Constância.
Conheço poucas histórias como a de Hartmut Esslinger e Steve Jobs. A história de como o primeiro alterou a aparência dos computadores da Apple para o célebre branco-neve que todos conhecemos. Um processo longo e paciente entre dois profissionais reconhecidos pela indústria antes e depois desta colaboração que os livros de história foram obrigados a incluir. Dotados de talento e ego em doses tão entoxicantes que me parece um milagre terem podido partilhar a mesma sala, por uma vez que fosse. Fizeram muito mais do que isso.

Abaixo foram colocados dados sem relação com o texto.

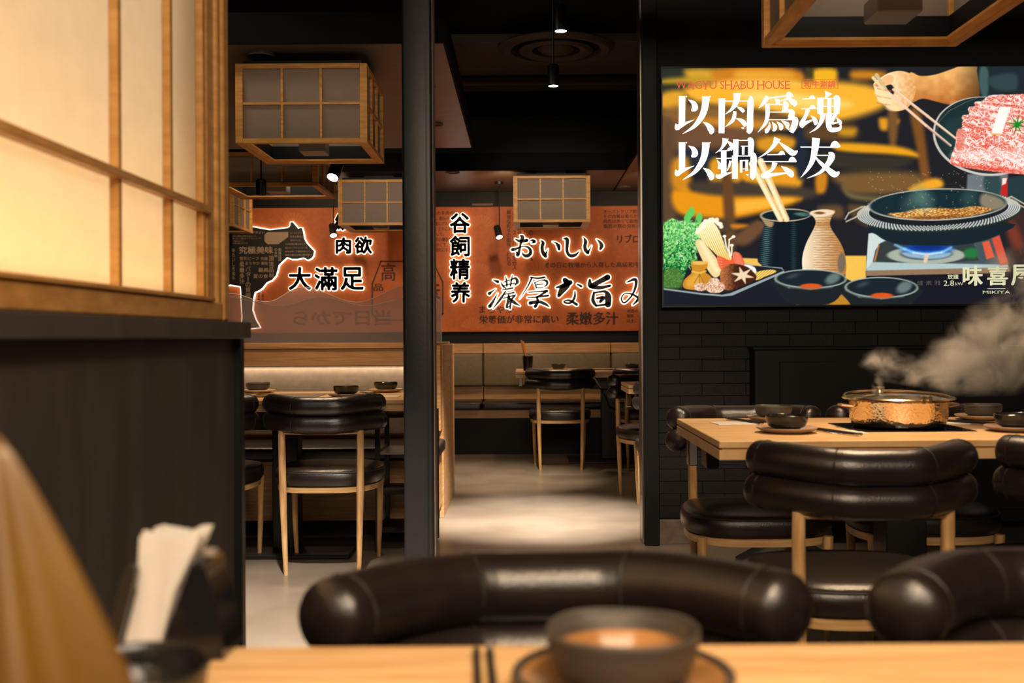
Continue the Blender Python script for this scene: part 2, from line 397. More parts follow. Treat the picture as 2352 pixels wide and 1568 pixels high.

Esslinger pensou, planeou e apresentou a Jobs várias e diferentes possibilidades de design para os computadores da Apple. Contam eles que de todas as vezes as ideias foram apresentadas da mesma forma, prontas a implementar e devidamente defendidas. Quase sempre a resposta foi
– não. Faz outra vez.
E ele fez. Outra vez e outra e outra, até que uma vez, uma só vez, a resposta foi outra
– Sim. Vamos usar isto.
Desta vez, como em todas as anteriores, o designer foi pago pelo seu trabalho, manteve os seus objectivos e condições de trabalho inalteradas, e o cliente pode escolher o trabalho que quis para a sua empresa.
Conto sempre esta história com a sensação de estar a mentir. E, não é porque as personagens são quem são, com todo o exagero que há nas histórias que deles se contam. É porque sinceramente, na minha vida profissional, em todos os projetos criativos em que trabalhei, nos últimos 15 anos, não me lembro de ter visto nada assim. Não me levem a mal os talentosos, ambiciosos e generosos, criativos e clientes, com quem tenho trabalhado. Aprendi muito com quase todos vocês, e o que não aprendi, francamente, foi quase sempre porque não fui capaz, naquele momento, pelo menos. Mas, nunca, em nenhum momento, me lembro de saborear esta rotina de trabalho em que a exigência é apenas a normalidade e a rotina é tão-só fazer muito-bem. Conheço bem demais o cansaço do fazer muito-e-bem e o aborrecido que é viver-se o não-faz-ninguém.
Gostava só de conhecer mais histórias para contar em que as personagens não são avaliadas pelo sucesso do seu trabalho mas pelo seu trabalho. Gostava mesmo
(pode ser agora mesmo, em resposta a esta história, se quiserem).